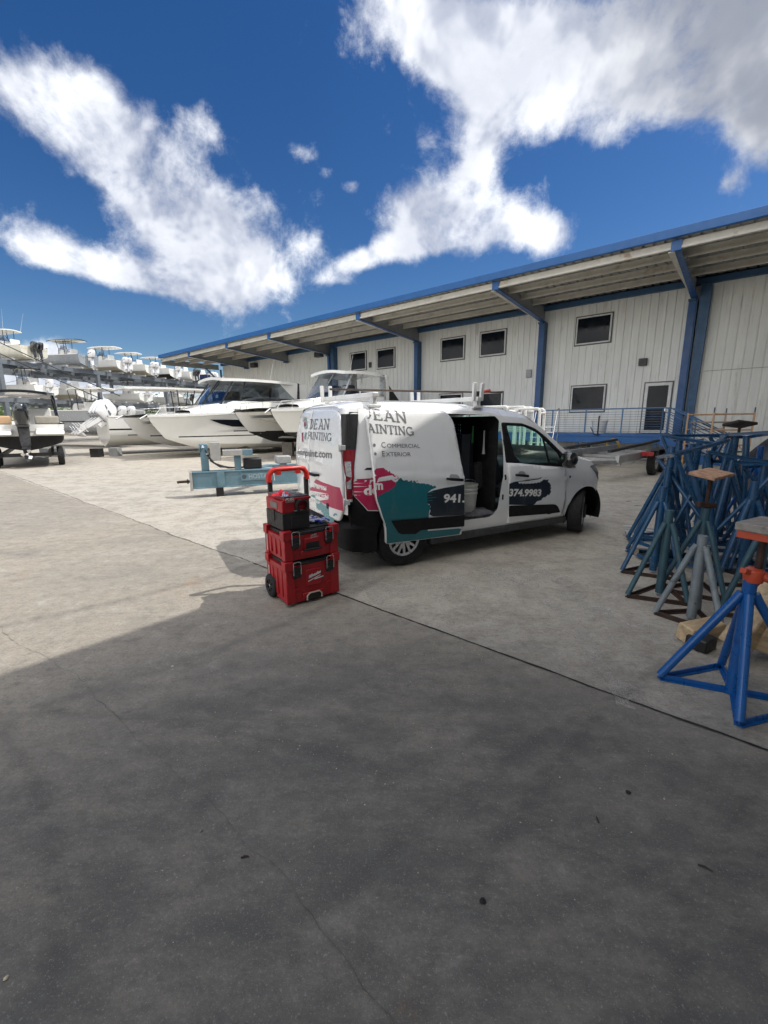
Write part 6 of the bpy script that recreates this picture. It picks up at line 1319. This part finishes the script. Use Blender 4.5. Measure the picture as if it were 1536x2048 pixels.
for dz, lab in ((0, 'upper cable sloping down across the boat rack'), (-.75, 'lower cable sloping down across the boat rack')):
    a, b = gd(-20,676,30), gd(240,792,30); tag(MB().tube([a+Vector((0,0,dz)), (a+b)/2+Vector((0,0,dz-.06)), b+Vector((0,0,dz))], .03, 6).build('cable', BLACK, None), lab, 'cable')
RG1, RG2 = 'boats on the top tier of the rack', 'boats on the middle tier of the rack'
hdr = math.atan2(rp.y, rp.x)
mk = [
 (-1.2, 6.56, 'centre_console_boat', 'cream hulled boat with white T-top and twin black outboards on the top tier', dict(L=8.5,B=2.7,hm=HULLC,eng=BDK,ne=2)),
 (4.4, 6.56, 'bowrider_boat', 'dark bottomed boat with black hardtop and white outboard on the top tier', dict(hm=HULLG,top=BDK,eng=BOWL,ne=1,es=1.2,roof=(.10,.62))),
 (8.3, 6.56, 'centre_console_boat', 'grey bottomed boat with wide white hardtop and twin white outboards on the top tier', dict(hm=HULLW,eng=BOWL,ne=2,under=BEIGE,roof=(.12,.60))),
 (11.8, 6.56, 'centre_console_boat', 'beige bottomed boat with rounded white top, third along the top tier', dict(hm=HULLW,eng=BOWL,ne=2,under=BEIGE)),
 (15.2, 6.56, 'centre_console_boat', 'white T-top boat with one white and dark outboard, just left of the canopy end', dict(hm=HULLW,eng=BOWL,ne=1,es=1.15,under=BOTT)),
 (18.4, 6.56, 'bowrider_boat', 'small boat with black outboards and blue top seen at the canopy tip', dict(L=6.5,B=2.3,top=NAVYH,eng=BDK,ne=2,hm=HULLW)),
 (21.6, 6.56, 'bowrider_boat', 'navy hulled boat with two white outboards under the canopy end', dict(L=6.5,B=2.3,hm=NAVYH,eng=BOWL,ne=2,ttop=False)),
 (24.8, 6.56, 'centre_console_boat', 'white boat with tall white outboards right of the navy hull on the rack', dict(hm=HULLW,eng=BOWL,ne=2,under=BEIGE)),
 (28.2, 6.56, 'centre_console_boat', 'white boat with low top, second from the wall corner on the rack', dict(hm=HULLW,eng=BOWL,ne=2,ttop=False)),
 (31.8, 6.56, 'centre_console_boat', 'farthest white boat on the top tier, by the corner of the warehouse', dict(hm=HULLW,eng=BOWL,ne=3)),
 (-5.2, 3.78, 'bowrider_boat', 'white runabout at the left edge on the middle tier', dict(L=6.5,B=2.4,D=1.1,ttop=False,eng=BDK,ne=1)),
 (.2, 3.78, 'bowrider_boat', 'white runabout with black bimini and one white outboard on the middle tier', dict(L=6.8,B=2.5,D=1.1,top=BDK,eng=BOWL,ne=1,es=1.2,under=BEIGE,roof=(.2,.5))),
 (3.8, 3.78, 'pontoon_boat', 'white deck boat with dark rail and beige bottom on the middle tier', dict(L=6.8,B=2.6,D=1.1,ttop=False,eng=BOWL,ne=1,under=BEIGE)),
 (10.5, 3.78, 'centre_console_boat', 'small boat with black bimini frame on the middle tier behind the hardtop', dict(L=6.5,B=2.3,D=1.0,eng=BOWL,ne=1,top=BDK,roof=(.3,.5))),
 (17.2, 3.78, 'centre_console_boat', 'boat with dark T-top on the middle tier near the cabin glass', dict(L=6.8,B=2.4,D=1.0,eng=BDK,ne=1,top=BDK)),
]
for q_, (k, z, nm, lab, kw) in enumerate(mk):
    bo = console_boat(nm, lab, rack_pt(k+(1.2 if q_ == 0 else .3), -.7, z), hdr, group=RG1 if z > 5 else RG2, ant=q_ == 0, **kw); bo.scale = (.80,)*3
console_boat('runabout', 'small white skiff with low cabin below the rack', rack_pt(10.5, -1.0, .5), hdr, L=6.5, B=2.3, D=1.0, ttop=False, ne=1)
# bimini rail on the deck boat of the middle tier
# ---------------------------------------------------------------- hedge line and far trees
lm, t, b = new_mat('leaf'); oi = t.node('ShaderNodeTexCoord').outputs['Object']
n1 = t.noise(oi, .9, 4); n2 = t.noise(oi, 7, 2); c = t.mix(t.ramp(n1, .35, .65), (.045,.10,.022), (.10,.16,.04)); c = t.mix(t.ramp(n2, .4, .7, 0, .6), c, (.03,.075,.02)); t.set(b.inputs['Base Color'], c); b.inputs['Roughness'].default_value = .6
def tree(loc, H, Wd, lab, seed):
    r = random.Random(seed); o = thing('tree', lab, 'tree', loc, r.uniform(0, 6), 'trees beyond the boat rack'); mb = MB().tube([(0,0,0),(.1,.05,H*.35),(.0,.1,H*.6)], [.14,.10,.06], 8)
    for k in range(6): a = r.uniform(0, 6.3); mb.tube([(0,.02,H*(.25+.05*k)),(math.cos(a)*Wd*.25,math.sin(a)*Wd*.25,H*(.5+.05*k))], [.06,.025], 6)
    mb.build('trunk', M('bark', (.09,.07,.05), .9), o)
    mb = MB(); cl = [(r.uniform(-.5,.5)*Wd, r.uniform(-.5,.5)*Wd, H*r.uniform(.35,.92), r.uniform(.16,.30)*Wd) for _ in range(14)]
    for cx_, cy_, cz_, rr in cl:
        for _ in range(85):
            v = Vector((r.gauss(0,1), r.gauss(0,1), r.gauss(0,1))).normalized()*rr*r.uniform(.55,1.05); v.z *= .75; c0 = Vector((cx_,cy_,cz_))+v
            if c0.z < .2: continue
            a = Vector((r.gauss(0,1), r.gauss(0,1), r.gauss(0,.7))).normalized(); b_ = a.cross(Vector((r.gauss(0,1), r.gauss(0,1), r.gauss(0,1)))).normalized(); s = r.uniform(.10,.22)
            mb.add([c0-a*s, c0-b_*s*.45, c0+a*s, c0+b_*s*.45], [(0,1,2,3)])
    mb.build('crown', lm, o, smooth=0)
r_ = random.Random(3); kinds = ['rounded green tree', 'ragged bright green tree', 'low dark green tree', 'spreading green tree', 'bushy yellow green tree']
wherew = ['at the left edge under the rack', 'right of the black outboard', 'between the rack posts at the left', 'behind the low white skiff', 'above the grey hull', 'behind the rack near the hardtop', 'farther right behind the rack', 'behind the catamaran bow', 'far behind the long catamaran', 'beyond the corner of the warehouse']
for k in range(10):
    x = -40+190*.0+k*48; p = gd(-30+k*48, 850, 66+r_.uniform(-4, 4)); tree((p.x,p.y,0), r_.uniform(4.6,5.8), r_.uniform(4.2,5.6), kinds[k % 5]+' '+wherew[k], 40+k)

-- WHAT IS BEING ASKED --
Keep the pictures out of the copy and return the rest of the data above exactly.

-- FINISHED ANSWER --
Write part 6 of the bpy script that recreates this picture. It picks up at line 1319. This part finishes the script. Use Blender 4.5. Measure the picture as if it were 1536x2048 pixels.
for dz, lab in ((0, 'upper cable sloping down across the boat rack'), (-.75, 'lower cable sloping down across the boat rack')):
    a, b = gd(-20,676,30), gd(240,792,30); tag(MB().tube([a+Vector((0,0,dz)), (a+b)/2+Vector((0,0,dz-.06)), b+Vector((0,0,dz))], .03, 6).build('cable', BLACK, None), lab, 'cable')
RG1, RG2 = 'boats on the top tier of the rack', 'boats on the middle tier of the rack'
hdr = math.atan2(rp.y, rp.x)
mk = [
 (-1.2, 6.56, 'centre_console_boat', 'cream hulled boat with white T-top and twin black outboards on the top tier', dict(L=8.5,B=2.7,hm=HULLC,eng=BDK,ne=2)),
 (4.4, 6.56, 'bowrider_boat', 'dark bottomed boat with black hardtop and white outboard on the top tier', dict(hm=HULLG,top=BDK,eng=BOWL,ne=1,es=1.2,roof=(.10,.62))),
 (8.3, 6.56, 'centre_console_boat', 'grey bottomed boat with wide white hardtop and twin white outboards on the top tier', dict(hm=HULLW,eng=BOWL,ne=2,under=BEIGE,roof=(.12,.60))),
 (11.8, 6.56, 'centre_console_boat', 'beige bottomed boat with rounded white top, third along the top tier', dict(hm=HULLW,eng=BOWL,ne=2,under=BEIGE)),
 (15.2, 6.56, 'centre_console_boat', 'white T-top boat with one white and dark outboard, just left of the canopy end', dict(hm=HULLW,eng=BOWL,ne=1,es=1.15,under=BOTT)),
 (18.4, 6.56, 'bowrider_boat', 'small boat with black outboards and blue top seen at the canopy tip', dict(L=6.5,B=2.3,top=NAVYH,eng=BDK,ne=2,hm=HULLW)),
 (21.6, 6.56, 'bowrider_boat', 'navy hulled boat with two white outboards under the canopy end', dict(L=6.5,B=2.3,hm=NAVYH,eng=BOWL,ne=2,ttop=False)),
 (24.8, 6.56, 'centre_console_boat', 'white boat with tall white outboards right of the navy hull on the rack', dict(hm=HULLW,eng=BOWL,ne=2,under=BEIGE)),
 (28.2, 6.56, 'centre_console_boat', 'white boat with low top, second from the wall corner on the rack', dict(hm=HULLW,eng=BOWL,ne=2,ttop=False)),
 (31.8, 6.56, 'centre_console_boat', 'farthest white boat on the top tier, by the corner of the warehouse', dict(hm=HULLW,eng=BOWL,ne=3)),
 (-5.2, 3.78, 'bowrider_boat', 'white runabout at the left edge on the middle tier', dict(L=6.5,B=2.4,D=1.1,ttop=False,eng=BDK,ne=1)),
 (.2, 3.78, 'bowrider_boat', 'white runabout with black bimini and one white outboard on the middle tier', dict(L=6.8,B=2.5,D=1.1,top=BDK,eng=BOWL,ne=1,es=1.2,under=BEIGE,roof=(.2,.5))),
 (3.8, 3.78, 'pontoon_boat', 'white deck boat with dark rail and beige bottom on the middle tier', dict(L=6.8,B=2.6,D=1.1,ttop=False,eng=BOWL,ne=1,under=BEIGE)),
 (10.5, 3.78, 'centre_console_boat', 'small boat with black bimini frame on the middle tier behind the hardtop', dict(L=6.5,B=2.3,D=1.0,eng=BOWL,ne=1,top=BDK,roof=(.3,.5))),
 (17.2, 3.78, 'centre_console_boat', 'boat with dark T-top on the middle tier near the cabin glass', dict(L=6.8,B=2.4,D=1.0,eng=BDK,ne=1,top=BDK)),
]
for q_, (k, z, nm, lab, kw) in enumerate(mk):
    bo = console_boat(nm, lab, rack_pt(k+(1.2 if q_ == 0 else .3), -.7, z), hdr, group=RG1 if z > 5 else RG2, ant=q_ == 0, **kw); bo.scale = (.80,)*3
console_boat('runabout', 'small white skiff with low cabin below the rack', rack_pt(10.5, -1.0, .5), hdr, L=6.5, B=2.3, D=1.0, ttop=False, ne=1)
# bimini rail on the deck boat of the middle tier
# ---------------------------------------------------------------- hedge line and far trees
lm, t, b = new_mat('leaf'); oi = t.node('ShaderNodeTexCoord').outputs['Object']
n1 = t.noise(oi, .9, 4); n2 = t.noise(oi, 7, 2); c = t.mix(t.ramp(n1, .35, .65), (.045,.10,.022), (.10,.16,.04)); c = t.mix(t.ramp(n2, .4, .7, 0, .6), c, (.03,.075,.02)); t.set(b.inputs['Base Color'], c); b.inputs['Roughness'].default_value = .6
def tree(loc, H, Wd, lab, seed):
    r = random.Random(seed); o = thing('tree', lab, 'tree', loc, r.uniform(0, 6), 'trees beyond the boat rack'); mb = MB().tube([(0,0,0),(.1,.05,H*.35),(.0,.1,H*.6)], [.14,.10,.06], 8)
    for k in range(6): a = r.uniform(0, 6.3); mb.tube([(0,.02,H*(.25+.05*k)),(math.cos(a)*Wd*.25,math.sin(a)*Wd*.25,H*(.5+.05*k))], [.06,.025], 6)
    mb.build('trunk', M('bark', (.09,.07,.05), .9), o)
    mb = MB(); cl = [(r.uniform(-.5,.5)*Wd, r.uniform(-.5,.5)*Wd, H*r.uniform(.35,.92), r.uniform(.16,.30)*Wd) for _ in range(14)]
    for cx_, cy_, cz_, rr in cl:
        for _ in range(85):
            v = Vector((r.gauss(0,1), r.gauss(0,1), r.gauss(0,1))).normalized()*rr*r.uniform(.55,1.05); v.z *= .75; c0 = Vector((cx_,cy_,cz_))+v
            if c0.z < .2: continue
            a = Vector((r.gauss(0,1), r.gauss(0,1), r.gauss(0,.7))).normalized(); b_ = a.cross(Vector((r.gauss(0,1), r.gauss(0,1), r.gauss(0,1)))).normalized(); s = r.uniform(.10,.22)
            mb.add([c0-a*s, c0-b_*s*.45, c0+a*s, c0+b_*s*.45], [(0,1,2,3)])
    mb.build('crown', lm, o, smooth=0)
r_ = random.Random(3); kinds = ['rounded green tree', 'ragged bright green tree', 'low dark green tree', 'spreading green tree', 'bushy yellow green tree']
wherew = ['at the left edge under the rack', 'right of the black outboard', 'between the rack posts at the left', 'behind the low white skiff', 'above the grey hull', 'behind the rack near the hardtop', 'farther right behind the rack', 'behind the catamaran bow', 'far behind the long catamaran', 'beyond the corner of the warehouse']
for k in range(10):
    x = -40+190*.0+k*48; p = gd(-30+k*48, 850, 66+r_.uniform(-4, 4)); tree((p.x,p.y,0), r_.uniform(4.6,5.8), r_.uniform(4.2,5.6), kinds[k % 5]+' '+wherew[k], 40+k)